Zverev, alla sua terza semi a Melbourne, giunge all’appuntamento dopo aver passeggiato con Pouille, Martinez e Fearnley e ceduto un solo set all’ostico Humbert: lontani i tempi in cui arrivava alla seconda settimana dopo aver lottato con (quasi) chiunque. I rischi si sono materializzati nei quarti di finale con Tommy Paul, superato in quattro set, tre ore e mezzo, con lo statunitense che non ha saputo controllare la tensione servendo sia per il primo sia per il secondo parziale, poi entrambi ceduti al tie-break. D’altra parte, non c’è una regola per cui si debba obbligatoriamente vincere un match: si può anche lasciare che sia l’avversario a perderlo.
Sull’onda di un servizio affidabile, Sascha diventa estremamente difficile da battere per chiunque, anche perché ne guadagna in sicurezza tutto il suo gioco, soprattutto il dritto – il fondamentale più debole quando le cose gli girano male. Con la solidità dei colpi al rimbalzo e un atletismo fuori discussione anche sulla lunga distanza, per Zverev sarà importante cercare di togliere l’iniziativa all’avversario fin dalla risposta, evitando di farsi spingere (o rifugiarsi) troppo dietro la linea di fondo, dando l’opportunità a Djokovic di farlo correre prendendogli il campo.

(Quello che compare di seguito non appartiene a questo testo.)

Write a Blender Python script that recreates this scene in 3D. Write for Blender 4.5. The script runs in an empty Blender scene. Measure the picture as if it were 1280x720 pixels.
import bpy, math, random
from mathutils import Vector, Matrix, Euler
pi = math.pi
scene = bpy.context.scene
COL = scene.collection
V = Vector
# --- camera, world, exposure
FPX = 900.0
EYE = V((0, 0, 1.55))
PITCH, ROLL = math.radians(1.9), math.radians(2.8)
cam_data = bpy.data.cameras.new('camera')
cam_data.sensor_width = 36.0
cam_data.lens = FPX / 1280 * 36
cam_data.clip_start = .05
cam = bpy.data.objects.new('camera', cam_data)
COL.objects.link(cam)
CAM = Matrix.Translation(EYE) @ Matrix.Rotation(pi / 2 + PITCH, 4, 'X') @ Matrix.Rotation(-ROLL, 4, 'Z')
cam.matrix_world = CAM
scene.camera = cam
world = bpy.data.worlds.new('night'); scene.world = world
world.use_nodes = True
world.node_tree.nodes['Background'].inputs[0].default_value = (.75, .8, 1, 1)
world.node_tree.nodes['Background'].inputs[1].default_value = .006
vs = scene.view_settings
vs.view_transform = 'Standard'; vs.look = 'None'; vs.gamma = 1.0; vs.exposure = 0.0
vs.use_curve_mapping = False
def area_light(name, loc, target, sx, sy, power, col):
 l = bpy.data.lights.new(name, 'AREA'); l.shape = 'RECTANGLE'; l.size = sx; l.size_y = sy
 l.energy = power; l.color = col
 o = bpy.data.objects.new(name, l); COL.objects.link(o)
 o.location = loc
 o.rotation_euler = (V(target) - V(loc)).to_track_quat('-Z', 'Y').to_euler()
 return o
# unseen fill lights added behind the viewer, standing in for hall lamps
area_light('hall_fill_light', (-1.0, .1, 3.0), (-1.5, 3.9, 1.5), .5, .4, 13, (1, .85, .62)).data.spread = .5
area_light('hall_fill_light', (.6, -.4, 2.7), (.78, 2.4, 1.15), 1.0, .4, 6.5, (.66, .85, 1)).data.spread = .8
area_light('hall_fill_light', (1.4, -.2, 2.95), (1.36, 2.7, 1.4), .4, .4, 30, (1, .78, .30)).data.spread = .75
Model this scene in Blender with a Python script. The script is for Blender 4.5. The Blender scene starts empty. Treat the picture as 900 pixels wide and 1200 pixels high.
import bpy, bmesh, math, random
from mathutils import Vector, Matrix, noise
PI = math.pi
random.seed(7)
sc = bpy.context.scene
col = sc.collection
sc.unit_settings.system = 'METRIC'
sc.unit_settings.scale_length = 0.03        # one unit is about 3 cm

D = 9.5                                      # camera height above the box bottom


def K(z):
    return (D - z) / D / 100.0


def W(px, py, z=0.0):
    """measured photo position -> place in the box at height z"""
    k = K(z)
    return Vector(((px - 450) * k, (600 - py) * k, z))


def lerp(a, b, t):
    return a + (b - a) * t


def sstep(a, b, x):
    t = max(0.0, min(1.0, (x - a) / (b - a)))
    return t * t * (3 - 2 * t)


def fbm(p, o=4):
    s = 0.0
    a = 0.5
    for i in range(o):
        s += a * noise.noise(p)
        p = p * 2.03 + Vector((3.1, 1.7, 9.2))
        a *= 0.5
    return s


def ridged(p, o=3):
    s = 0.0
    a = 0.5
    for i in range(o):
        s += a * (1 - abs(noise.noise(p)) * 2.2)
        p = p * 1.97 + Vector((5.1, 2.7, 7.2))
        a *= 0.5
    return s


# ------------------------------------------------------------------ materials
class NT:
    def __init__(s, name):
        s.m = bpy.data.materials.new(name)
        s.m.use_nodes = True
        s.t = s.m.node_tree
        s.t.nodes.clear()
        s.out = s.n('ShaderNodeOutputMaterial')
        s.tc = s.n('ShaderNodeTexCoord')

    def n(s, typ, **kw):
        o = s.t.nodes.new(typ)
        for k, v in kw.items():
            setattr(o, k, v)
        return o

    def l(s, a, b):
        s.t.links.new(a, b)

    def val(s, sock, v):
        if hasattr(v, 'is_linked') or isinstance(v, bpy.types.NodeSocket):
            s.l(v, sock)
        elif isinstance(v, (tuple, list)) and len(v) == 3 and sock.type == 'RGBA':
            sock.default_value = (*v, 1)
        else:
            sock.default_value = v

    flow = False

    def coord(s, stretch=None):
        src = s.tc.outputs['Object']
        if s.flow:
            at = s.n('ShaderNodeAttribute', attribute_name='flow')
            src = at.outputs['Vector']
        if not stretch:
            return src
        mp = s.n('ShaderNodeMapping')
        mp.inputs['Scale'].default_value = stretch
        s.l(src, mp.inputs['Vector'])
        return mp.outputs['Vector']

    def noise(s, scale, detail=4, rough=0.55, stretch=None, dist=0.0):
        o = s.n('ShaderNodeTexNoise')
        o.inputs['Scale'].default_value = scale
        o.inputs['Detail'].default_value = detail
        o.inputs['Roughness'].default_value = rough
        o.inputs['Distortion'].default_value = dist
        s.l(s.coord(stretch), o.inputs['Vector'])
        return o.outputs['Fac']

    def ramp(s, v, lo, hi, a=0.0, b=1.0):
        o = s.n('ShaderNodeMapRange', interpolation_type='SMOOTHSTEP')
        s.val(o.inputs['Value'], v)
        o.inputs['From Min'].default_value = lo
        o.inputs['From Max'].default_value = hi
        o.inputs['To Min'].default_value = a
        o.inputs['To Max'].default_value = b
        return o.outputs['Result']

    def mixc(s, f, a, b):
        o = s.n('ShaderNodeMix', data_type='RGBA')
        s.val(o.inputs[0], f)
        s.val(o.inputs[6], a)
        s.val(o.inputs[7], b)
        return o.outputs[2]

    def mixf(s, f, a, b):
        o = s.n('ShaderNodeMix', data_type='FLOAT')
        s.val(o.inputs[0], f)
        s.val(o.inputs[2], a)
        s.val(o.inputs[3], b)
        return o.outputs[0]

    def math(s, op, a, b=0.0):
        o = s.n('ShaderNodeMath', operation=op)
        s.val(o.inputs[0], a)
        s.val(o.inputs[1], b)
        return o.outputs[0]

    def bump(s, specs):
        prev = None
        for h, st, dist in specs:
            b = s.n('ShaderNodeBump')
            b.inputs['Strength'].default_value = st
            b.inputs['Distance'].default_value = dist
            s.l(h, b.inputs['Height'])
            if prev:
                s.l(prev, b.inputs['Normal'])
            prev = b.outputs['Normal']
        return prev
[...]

Che, viceversa, è quanto vorrà fare Nole nella sua dodicesima semifinale a Melbourne, dieci vinte prima di quella del 2024 contro Jannik Sinner.
Il serbo, va da sé, porta sulla RLA un’esperienza che non è nemmeno lontanamente paragonabile a quella di qualsiasi avversario attuale, mentre Sascha ha un’esperienza quasi di segno negativo, nel senso che ogni volta appare sempre più pronto a compiere il passo definitivo e invece. L’anno scorso, proprio nella semifinale australiana, era avanti due set a uno contro Daniil Medvedev, finendo per cedere al quinto, esattamente come è successo quattro mesi dopo in finale a Parigi contro Alcaraz.
Tornando ai precedenti Slam tra i due, tutti appannaggio di Novak, nello specifico sono: Roland Garros 2019 in tre set, AO 2021 in quattro e US Open lo stesso anno al quinto. Ogni volta Zverev ha vinto un set in più, ma venerdì il test “completa la serie” sarà da mettere in pratica.